Brief: Omit every picture and return the rest of the data unaltered.
===== Given data =====
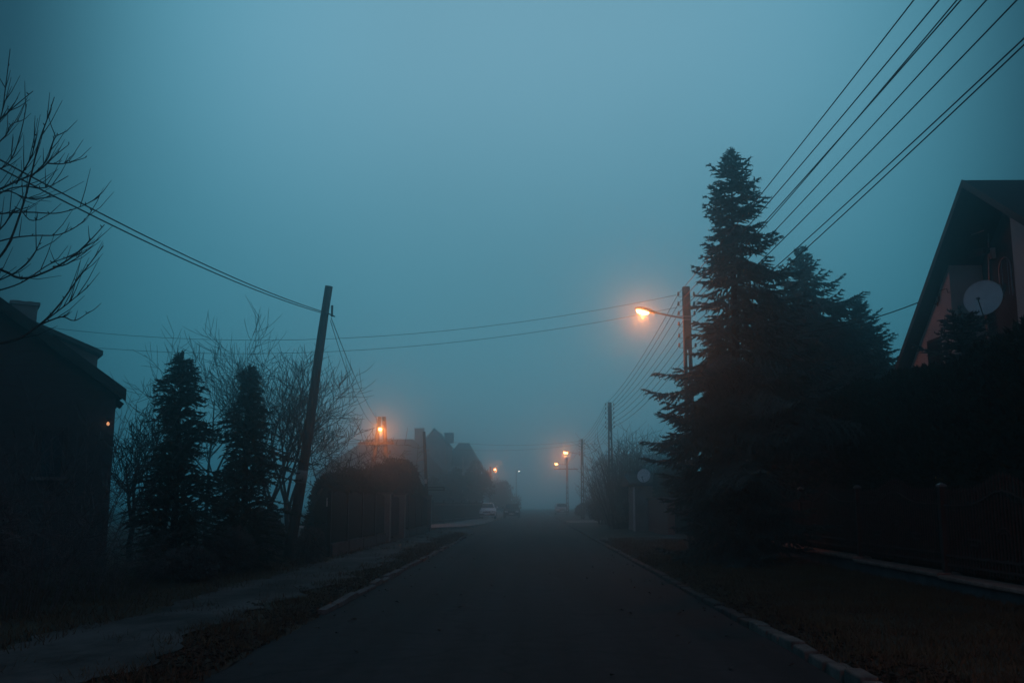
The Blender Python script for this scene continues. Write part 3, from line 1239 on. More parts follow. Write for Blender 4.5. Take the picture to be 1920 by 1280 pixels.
# main pole (lit), the next two down the street, two far ones and the one just behind the viewer
t1 = P(1283, 538, 30)
pole1, w1 = concrete_pole(t1.x + .05, 30, t1.z, 'tall concrete pole with a glowing orange street lamp, half hidden by the tall spruce', P(1285, 655, 30).z,
                          [P(1285, v, 30).z for v in (556, 574, 592, 612, 634, 652)], (P(1282, 597, 30).z, .86, .19), .1, .27, e=E0)
t2 = P(1143, 754, 58)
pole2, w2 = concrete_pole(t2.x, 58, t2.z, 'concrete ladder pole without a lamp among bare shrubs', P(1143, 808, 58).z,
                          [P(1143, v, 58).z for v in (760, 768, 776, 785, 794, 802)], None, .1, .27)
t3 = P(1091, 823, 88)
pole3, w3 = concrete_pole(t3.x, 88, t3.z, 'grey concrete pole with an orange lamp, beyond the bare shrubs', P(1091, 870, 88).z,
                          [P(1091, v, 88).z for v in (827, 832, 838, 843, 849, 854)], (P(1091, 851, 88).z, .95, .15), .1, .26, e=E0)
t4 = P(1063, 858, 120)
pole4, w4 = concrete_pole(t4.x, 120, t4.z, 'faint far pole with an orange lamp and a crossbar', P(1063, 900, 120).z,
                          [P(1063, v, 120).z for v in (862, 866, 870)], (P(1063, 871, 120).z, .80, .12), .1, .26, e=E0)
m = MB()
zz = P(1063, 878, 118).z - .1
m.box((-.1, -.16, zz), (2.9, .1, .12))
m.build('crossbar', M['conc'], pole4)
t0 = V((4.75, 1.4, 8.0))
pole0, w0 = concrete_pole(t0.x, t0.y, t0.z, 'nearest concrete street lamp pole, standing beside the viewer', 6.2,
                          [7.85, 7.45, 7.05, 6.65, 6.25, 5.85], (6.9, .9, .19), .1, .27, e=E0 * 1.15)
# far left lamp and the tiny pale one
t5 = P(924, 879, 125)
pole5, w5 = concrete_pole(t5.x - .3, 125, t5.z + .3, 'faint pole with a small orange lamp, above the white car', t5.z - 1, [], None, .1, .24, group='far lamp poles')
m = MB()
zz = t5.z - .1
m.tube([V((0, 0, zz - .1)), V((.5, -.2, zz))], .028, 6)
m.build('lamp_arm', M['galv'], pole5)
lp = lamp_head(pole5, V((.5, -.2, zz)), V((.3, -1, .1)), 1.0)
LAMPS.append((lp + pole5.location, E0))
t6 = P(972, 883, 190)
pole6, _ = concrete_pole(t6.x - .4, 190, t6.z + .2, 'farthest street light, a tiny pale dot over the road', t6.z - 1, [], None, .1, .24, group='far lamp poles')
m = MB()
zz = t6.z - .1
m.tube([V((0, 0, zz - .1)), V((.4, -.2, zz))], .028, 6)
m.build('lamp_arm', M['galv'], pole6)
lamp_head(pole6, V((.4, -.2, zz)), V((.3, -1, .1)), 1.0, 'lamp_far')

# leaning wooden pole on the left
lt = P(619, 537, 26)
lb = P(541, 1042, 26)
lean = empty('wooden_pole', (lb.x, 26, 0), 'dark leaning wooden utility pole with a pale band, beside the left conifers', 'utility pole')
o0 = V((lb.x, 26, 0))
ax = (lt - lb)
m = MB()
pts = []
rad = []
for k in range(13):
    s = -.06 + 1.06 * k / 12
    pts.append(lb + ax * s - o0 + V((.03 * math.sin(s * 5), .02 * math.cos(s * 4), 0)))
    rad.append(.145 - .042 * s + .004 * math.sin(k * 2.1))
m.tube(pts, rad, 14)
m.build('shaft', M['wood'], lean, True)
q = lb + ax * .285 - o0
m = MB()
m.tube([q - ax * .022 + V((.02, 0, 0)), q + ax * .024 + V((.02, 0, 0))], [.150, .148], 14)
m.build('band', M['plaster_old'], lean, True)
q = P(614, 590, 26) - o0
m = MB()
m.tube([q + V((-.1, 0, .06)), q + V((.02, -.14, .02)), q + V((.2, 0, -.05))], .02, 6)
m.box(q + V((.12, 0, .1)), (.05, .05, .3))
m.build('bracket', M['metal'], lean)
wireL = P(608, 585, 26)
wireR = P(621, 596, 26)

# A-frame pole with lamp on the left, beyond the hedge
ap = P(716, 943, 64)
AF = empty('lamp_pole', (ap.x, 64, 0), 'twin legged wooden pole with an orange lamp above the left hedge', 'lamp pole')
oA = V((ap.x, 64, 0))
for (a, b_) in (((712, 781), (688, 965)), ((720, 781), (729, 975))):
    m = MB()
    A_, B_ = P(*a, 64) - oA, P(*b_, 64) - oA
    B_ = A_ + (B_ - A_) * ((A_.z + .2) / (A_.z - B_.z))
    m.tube([A_, A_.lerp(B_, .5), B_], [.13, .15, .17], 9)
    m.build('leg', M['wood'], AF, True)
for (a, b_) in (((672, 832), (738, 829)),):
    m = MB()
    A_, B_ = P(*a, 63.7) - oA, P(*b_, 63.7) - oA
    m.box((A_ + B_) / 2, ((B_ - A_).length, .1, .13))
    m.build('crossbar', M['wood'], AF)
    for k in (.06, .22, .40, .78, .94):
        insulator(AF, A_.lerp(B_, k) + V((0, 0, .03)), V((0, -.3, .3)), AF)
m = MB()
A_ = P(723, 850, 63.8) - oA
for dz in (0, -.35):
    m.box(A_ + V((.06, -.12, dz)), (.55, .12, .1))
    for sx in (-.24, .30):
        m.lathe(A_ + V((sx, -.14, dz)), (0, 0, 1), [(0, .03), (.06, .06), (.16, .05), (.22, .02)], 8)
m.build('switch_bracket', M['metal'], AF)
m = MB()
A_ = P(717, 806, 63.8) - oA
B_ = P(713, 803, 62.9) - oA
m.tube([A_ + V((0, 0, -.05)), A_.lerp(B_, .5) + V((0, 0, .05)), B_], .028, 7)
m.build('lamp_arm', M['galv'], AF)
lp = lamp_head(AF, B_, V((.1, -1, .05)), 1.0)
LAMPS.append((lp + oA, E0 * 1.8))

# thin tilted post with a double crossarm near the corner
ct, cb_ = P(795, 809, 52.5), P(803, 992, 52.5)
TP = empty('thin_post', (cb_.x, 52.5, 0), 'thin tilted post with a low double crossarm at the fence corner', 'post')
oT = V((cb_.x, 52.5, 0))
m = MB()
m.tube([cb_ - oT - V((0, 0, .3)), (cb_ + ct) / 2 - oT, ct - oT], [.10, .09, .075], 9)
m.build('shaft', M['wood'], TP, True)
A_, B_ = P(792, 914, 52.4) - oT, P(833, 917, 52.4) - oT
m = MB()
m.box((A_ + B_) / 2 + V((0, -.1, .06)), ((B_ - A_).length, .06, .05))
m.box((A_ + B_) / 2 + V((0, -.1, -.07)), ((B_ - A_).length, .06, .05))
m.box(B_ + V((0, -.1, 0)), (.05, .07, .18))
m.build('crossarm', M['metal'], TP)
q = P(798, 902, 52.3) - oT
m = MB()
m.box(q, (.12, .04, .22))
m.build('plate', M['white'], TP)


# ------------------------------------------------------------------ wires
def wire(name, pts, sags, label, group, r=.009, cat='wire'):
    m = MB()
    out = []
    for i, (a, b_) in enumerate(zip(pts, pts[1:])):
        a, b_ = V(a), V(b_)
        sg = sags[i] if isinstance(sags, (list, tuple)) else sags
        n = 18
        for k in range(n + (i == len(pts) - 2)):
            s = k / n
            p = a.lerp(b_, s)
            p.z -= 4 * sg * s * (1 - s)
            out.append(p)
    m.tube(out, r, 5)
    return tag(m.build(name, M['wire']), label, cat, group)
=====
Answer to this task:
The Blender Python script for this scene continues. Write part 3, from line 1239 on. More parts follow. Write for Blender 4.5. Take the picture to be 1920 by 1280 pixels.
# main pole (lit), the next two down the street, two far ones and the one just behind the viewer
t1 = P(1283, 538, 30)
pole1, w1 = concrete_pole(t1.x + .05, 30, t1.z, 'tall concrete pole with a glowing orange street lamp, half hidden by the tall spruce', P(1285, 655, 30).z,
                          [P(1285, v, 30).z for v in (556, 574, 592, 612, 634, 652)], (P(1282, 597, 30).z, .86, .19), .1, .27, e=E0)
t2 = P(1143, 754, 58)
pole2, w2 = concrete_pole(t2.x, 58, t2.z, 'concrete ladder pole without a lamp among bare shrubs', P(1143, 808, 58).z,
                          [P(1143, v, 58).z for v in (760, 768, 776, 785, 794, 802)], None, .1, .27)
t3 = P(1091, 823, 88)
pole3, w3 = concrete_pole(t3.x, 88, t3.z, 'grey concrete pole with an orange lamp, beyond the bare shrubs', P(1091, 870, 88).z,
                          [P(1091, v, 88).z for v in (827, 832, 838, 843, 849, 854)], (P(1091, 851, 88).z, .95, .15), .1, .26, e=E0)
t4 = P(1063, 858, 120)
pole4, w4 = concrete_pole(t4.x, 120, t4.z, 'faint far pole with an orange lamp and a crossbar', P(1063, 900, 120).z,
                          [P(1063, v, 120).z for v in (862, 866, 870)], (P(1063, 871, 120).z, .80, .12), .1, .26, e=E0)
m = MB()
zz = P(1063, 878, 118).z - .1
m.box((-.1, -.16, zz), (2.9, .1, .12))
m.build('crossbar', M['conc'], pole4)
t0 = V((4.75, 1.4, 8.0))
pole0, w0 = concrete_pole(t0.x, t0.y, t0.z, 'nearest concrete street lamp pole, standing beside the viewer', 6.2,
                          [7.85, 7.45, 7.05, 6.65, 6.25, 5.85], (6.9, .9, .19), .1, .27, e=E0 * 1.15)
# far left lamp and the tiny pale one
t5 = P(924, 879, 125)
pole5, w5 = concrete_pole(t5.x - .3, 125, t5.z + .3, 'faint pole with a small orange lamp, above the white car', t5.z - 1, [], None, .1, .24, group='far lamp poles')
m = MB()
zz = t5.z - .1
m.tube([V((0, 0, zz - .1)), V((.5, -.2, zz))], .028, 6)
m.build('lamp_arm', M['galv'], pole5)
lp = lamp_head(pole5, V((.5, -.2, zz)), V((.3, -1, .1)), 1.0)
LAMPS.append((lp + pole5.location, E0))
t6 = P(972, 883, 190)
pole6, _ = concrete_pole(t6.x - .4, 190, t6.z + .2, 'farthest street light, a tiny pale dot over the road', t6.z - 1, [], None, .1, .24, group='far lamp poles')
m = MB()
zz = t6.z - .1
m.tube([V((0, 0, zz - .1)), V((.4, -.2, zz))], .028, 6)
m.build('lamp_arm', M['galv'], pole6)
lamp_head(pole6, V((.4, -.2, zz)), V((.3, -1, .1)), 1.0, 'lamp_far')

# leaning wooden pole on the left
lt = P(619, 537, 26)
lb = P(541, 1042, 26)
lean = empty('wooden_pole', (lb.x, 26, 0), 'dark leaning wooden utility pole with a pale band, beside the left conifers', 'utility pole')
o0 = V((lb.x, 26, 0))
ax = (lt - lb)
m = MB()
pts = []
rad = []
for k in range(13):
    s = -.06 + 1.06 * k / 12
    pts.append(lb + ax * s - o0 + V((.03 * math.sin(s * 5), .02 * math.cos(s * 4), 0)))
    rad.append(.145 - .042 * s + .004 * math.sin(k * 2.1))
m.tube(pts, rad, 14)
m.build('shaft', M['wood'], lean, True)
q = lb + ax * .285 - o0
m = MB()
m.tube([q - ax * .022 + V((.02, 0, 0)), q + ax * .024 + V((.02, 0, 0))], [.150, .148], 14)
m.build('band', M['plaster_old'], lean, True)
q = P(614, 590, 26) - o0
m = MB()
m.tube([q + V((-.1, 0, .06)), q + V((.02, -.14, .02)), q + V((.2, 0, -.05))], .02, 6)
m.box(q + V((.12, 0, .1)), (.05, .05, .3))
m.build('bracket', M['metal'], lean)
wireL = P(608, 585, 26)
wireR = P(621, 596, 26)

# A-frame pole with lamp on the left, beyond the hedge
ap = P(716, 943, 64)
AF = empty('lamp_pole', (ap.x, 64, 0), 'twin legged wooden pole with an orange lamp above the left hedge', 'lamp pole')
oA = V((ap.x, 64, 0))
for (a, b_) in (((712, 781), (688, 965)), ((720, 781), (729, 975))):
    m = MB()
    A_, B_ = P(*a, 64) - oA, P(*b_, 64) - oA
    B_ = A_ + (B_ - A_) * ((A_.z + .2) / (A_.z - B_.z))
    m.tube([A_, A_.lerp(B_, .5), B_], [.13, .15, .17], 9)
    m.build('leg', M['wood'], AF, True)
for (a, b_) in (((672, 832), (738, 829)),):
    m = MB()
    A_, B_ = P(*a, 63.7) - oA, P(*b_, 63.7) - oA
    m.box((A_ + B_) / 2, ((B_ - A_).length, .1, .13))
    m.build('crossbar', M['wood'], AF)
    for k in (.06, .22, .40, .78, .94):
        insulator(AF, A_.lerp(B_, k) + V((0, 0, .03)), V((0, -.3, .3)), AF)
m = MB()
A_ = P(723, 850, 63.8) - oA
for dz in (0, -.35):
    m.box(A_ + V((.06, -.12, dz)), (.55, .12, .1))
    for sx in (-.24, .30):
        m.lathe(A_ + V((sx, -.14, dz)), (0, 0, 1), [(0, .03), (.06, .06), (.16, .05), (.22, .02)], 8)
m.build('switch_bracket', M['metal'], AF)
m = MB()
A_ = P(717, 806, 63.8) - oA
B_ = P(713, 803, 62.9) - oA
m.tube([A_ + V((0, 0, -.05)), A_.lerp(B_, .5) + V((0, 0, .05)), B_], .028, 7)
m.build('lamp_arm', M['galv'], AF)
lp = lamp_head(AF, B_, V((.1, -1, .05)), 1.0)
LAMPS.append((lp + oA, E0 * 1.8))

# thin tilted post with a double crossarm near the corner
ct, cb_ = P(795, 809, 52.5), P(803, 992, 52.5)
TP = empty('thin_post', (cb_.x, 52.5, 0), 'thin tilted post with a low double crossarm at the fence corner', 'post')
oT = V((cb_.x, 52.5, 0))
m = MB()
m.tube([cb_ - oT - V((0, 0, .3)), (cb_ + ct) / 2 - oT, ct - oT], [.10, .09, .075], 9)
m.build('shaft', M['wood'], TP, True)
A_, B_ = P(792, 914, 52.4) - oT, P(833, 917, 52.4) - oT
m = MB()
m.box((A_ + B_) / 2 + V((0, -.1, .06)), ((B_ - A_).length, .06, .05))
m.box((A_ + B_) / 2 + V((0, -.1, -.07)), ((B_ - A_).length, .06, .05))
m.box(B_ + V((0, -.1, 0)), (.05, .07, .18))
m.build('crossarm', M['metal'], TP)
q = P(798, 902, 52.3) - oT
m = MB()
m.box(q, (.12, .04, .22))
m.build('plate', M['white'], TP)


# ------------------------------------------------------------------ wires
def wire(name, pts, sags, label, group, r=.009, cat='wire'):
    m = MB()
    out = []
    for i, (a, b_) in enumerate(zip(pts, pts[1:])):
        a, b_ = V(a), V(b_)
        sg = sags[i] if isinstance(sags, (list, tuple)) else sags
        n = 18
        for k in range(n + (i == len(pts) - 2)):
            s = k / n
            p = a.lerp(b_, s)
            p.z -= 4 * sg * s * (1 - s)
            out.append(p)
    m.tube(out, r, 5)
    return tag(m.build(name, M['wire']), label, cat, group)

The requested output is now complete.